## GIVEN REQUEST
Beginning at the first line of the data, print each line exactly, stopping after the line that contains "COL = SC.collection".

========

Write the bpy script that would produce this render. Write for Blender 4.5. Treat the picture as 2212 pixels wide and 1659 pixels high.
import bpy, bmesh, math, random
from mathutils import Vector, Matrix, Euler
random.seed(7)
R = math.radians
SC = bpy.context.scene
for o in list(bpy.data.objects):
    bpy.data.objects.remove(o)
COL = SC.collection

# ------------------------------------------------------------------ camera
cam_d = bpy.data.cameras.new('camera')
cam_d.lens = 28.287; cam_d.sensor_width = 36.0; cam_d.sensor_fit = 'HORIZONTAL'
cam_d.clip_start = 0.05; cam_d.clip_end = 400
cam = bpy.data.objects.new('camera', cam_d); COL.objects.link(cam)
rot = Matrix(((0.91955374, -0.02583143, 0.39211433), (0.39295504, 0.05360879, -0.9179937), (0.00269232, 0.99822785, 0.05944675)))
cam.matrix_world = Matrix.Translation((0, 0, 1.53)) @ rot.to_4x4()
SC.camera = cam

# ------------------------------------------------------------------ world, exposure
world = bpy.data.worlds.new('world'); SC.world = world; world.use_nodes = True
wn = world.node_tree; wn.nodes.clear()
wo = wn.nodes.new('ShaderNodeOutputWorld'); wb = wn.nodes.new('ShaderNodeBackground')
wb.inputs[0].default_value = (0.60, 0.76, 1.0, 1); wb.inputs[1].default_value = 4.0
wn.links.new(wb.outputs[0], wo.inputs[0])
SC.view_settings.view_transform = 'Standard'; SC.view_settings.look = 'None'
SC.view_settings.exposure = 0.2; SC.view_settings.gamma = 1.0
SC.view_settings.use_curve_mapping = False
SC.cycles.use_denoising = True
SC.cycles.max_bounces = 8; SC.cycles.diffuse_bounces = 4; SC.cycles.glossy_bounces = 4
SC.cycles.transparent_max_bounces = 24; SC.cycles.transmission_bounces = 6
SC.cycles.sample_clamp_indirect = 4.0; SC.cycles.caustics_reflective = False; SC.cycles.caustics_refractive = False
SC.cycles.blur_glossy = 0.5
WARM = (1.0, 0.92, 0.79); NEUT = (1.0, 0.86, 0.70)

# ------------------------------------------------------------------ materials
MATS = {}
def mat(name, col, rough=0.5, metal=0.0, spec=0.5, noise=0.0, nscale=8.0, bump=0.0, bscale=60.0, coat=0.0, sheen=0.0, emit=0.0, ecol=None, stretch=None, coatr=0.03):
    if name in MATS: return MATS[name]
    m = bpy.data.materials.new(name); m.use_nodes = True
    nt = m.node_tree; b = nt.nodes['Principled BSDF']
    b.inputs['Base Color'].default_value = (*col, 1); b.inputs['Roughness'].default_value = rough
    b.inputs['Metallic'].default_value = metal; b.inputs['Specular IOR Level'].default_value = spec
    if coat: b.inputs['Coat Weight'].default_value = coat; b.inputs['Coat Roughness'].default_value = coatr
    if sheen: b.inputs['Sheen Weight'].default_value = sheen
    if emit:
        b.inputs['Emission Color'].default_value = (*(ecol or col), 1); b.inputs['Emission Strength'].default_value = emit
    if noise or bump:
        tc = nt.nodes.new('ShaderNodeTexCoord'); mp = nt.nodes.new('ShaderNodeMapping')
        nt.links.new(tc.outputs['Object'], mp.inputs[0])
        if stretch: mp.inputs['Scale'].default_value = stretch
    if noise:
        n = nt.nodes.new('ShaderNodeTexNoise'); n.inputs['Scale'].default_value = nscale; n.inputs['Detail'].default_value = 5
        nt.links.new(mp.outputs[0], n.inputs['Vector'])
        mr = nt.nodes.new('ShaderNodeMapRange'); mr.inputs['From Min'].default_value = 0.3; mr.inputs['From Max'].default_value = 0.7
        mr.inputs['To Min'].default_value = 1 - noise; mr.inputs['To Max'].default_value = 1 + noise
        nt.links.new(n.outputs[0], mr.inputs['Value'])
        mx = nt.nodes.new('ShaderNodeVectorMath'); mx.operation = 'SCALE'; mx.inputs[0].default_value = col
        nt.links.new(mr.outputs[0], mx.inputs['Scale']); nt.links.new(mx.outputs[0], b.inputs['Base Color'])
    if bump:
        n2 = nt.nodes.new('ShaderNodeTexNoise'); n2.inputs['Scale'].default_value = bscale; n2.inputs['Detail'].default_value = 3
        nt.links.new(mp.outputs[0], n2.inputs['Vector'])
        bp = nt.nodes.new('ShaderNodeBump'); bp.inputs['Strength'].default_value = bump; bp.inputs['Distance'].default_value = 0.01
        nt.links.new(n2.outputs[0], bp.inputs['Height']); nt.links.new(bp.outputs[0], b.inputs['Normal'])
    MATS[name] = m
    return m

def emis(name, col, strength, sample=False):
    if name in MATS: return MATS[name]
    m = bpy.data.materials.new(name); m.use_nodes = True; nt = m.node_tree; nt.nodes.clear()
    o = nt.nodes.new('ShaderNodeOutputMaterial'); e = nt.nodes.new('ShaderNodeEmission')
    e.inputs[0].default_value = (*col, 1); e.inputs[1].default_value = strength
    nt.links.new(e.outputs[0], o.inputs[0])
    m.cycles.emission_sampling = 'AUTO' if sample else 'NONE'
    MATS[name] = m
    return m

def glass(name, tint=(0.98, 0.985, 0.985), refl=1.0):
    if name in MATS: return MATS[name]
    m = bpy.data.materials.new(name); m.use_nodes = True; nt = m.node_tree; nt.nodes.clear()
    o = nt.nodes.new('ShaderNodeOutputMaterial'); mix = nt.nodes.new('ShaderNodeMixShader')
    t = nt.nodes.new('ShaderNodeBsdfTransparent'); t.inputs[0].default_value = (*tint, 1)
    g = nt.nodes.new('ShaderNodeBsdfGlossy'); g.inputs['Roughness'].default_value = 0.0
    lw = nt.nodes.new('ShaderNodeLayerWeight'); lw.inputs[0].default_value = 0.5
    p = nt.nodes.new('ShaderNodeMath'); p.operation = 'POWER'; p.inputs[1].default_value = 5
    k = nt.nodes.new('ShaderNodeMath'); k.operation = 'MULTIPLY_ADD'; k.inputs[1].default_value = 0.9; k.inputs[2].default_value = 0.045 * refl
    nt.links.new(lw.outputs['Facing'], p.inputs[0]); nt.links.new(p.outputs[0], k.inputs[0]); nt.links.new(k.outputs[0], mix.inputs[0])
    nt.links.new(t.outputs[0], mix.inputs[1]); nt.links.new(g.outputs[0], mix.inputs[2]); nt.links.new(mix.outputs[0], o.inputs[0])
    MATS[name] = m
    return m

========

## OUTPUT OF THE EXERCISE
Write the bpy script that would produce this render. Write for Blender 4.5. Treat the picture as 2212 pixels wide and 1659 pixels high.
import bpy, bmesh, math, random
from mathutils import Vector, Matrix, Euler
random.seed(7)
R = math.radians
SC = bpy.context.scene
for o in list(bpy.data.objects):
    bpy.data.objects.remove(o)
COL = SC.collection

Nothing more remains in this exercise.